El aldeano de París no es una novela, pero tampoco es un tratado, pues desdeña la filosofía que se afana por hallar certezas y explica el ser por medio de conceptos. Con sus dibujos, tarjetas, letreros y otras audacias tipográficas, que rompen el texto con gozosa autocomplacencia, sería más correcto afirmar que es "teología profana" o "fenomenología de los cachivaches". Su deslumbrante prosa, saturada de hallazgos y proezas estilísticas, se complace en lo ínfimo: una brocha de afeitar, una media, un calentador de cama, un preservativo, una botella de ajenjo, una caja de betún. El nazismo intentará liquidar esa poética, invocando el fetichismo de la Raza, la Sangre y el Suelo, pero perderá la batalla.

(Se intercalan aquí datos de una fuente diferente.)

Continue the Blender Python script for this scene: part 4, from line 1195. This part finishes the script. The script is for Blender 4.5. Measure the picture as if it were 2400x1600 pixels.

Los grandes espacios urbanos, con su humanidad trashumante y sus escaparates nimbados de oro o neón, son los amos de un presente que sólo puede entenderse mediante una perspectiva fragmentaria. Aragon no es un poeta, sino un visionario. No me parece un disparate afirmar que nuestras vidas sólo son un pasaje de sus sueños.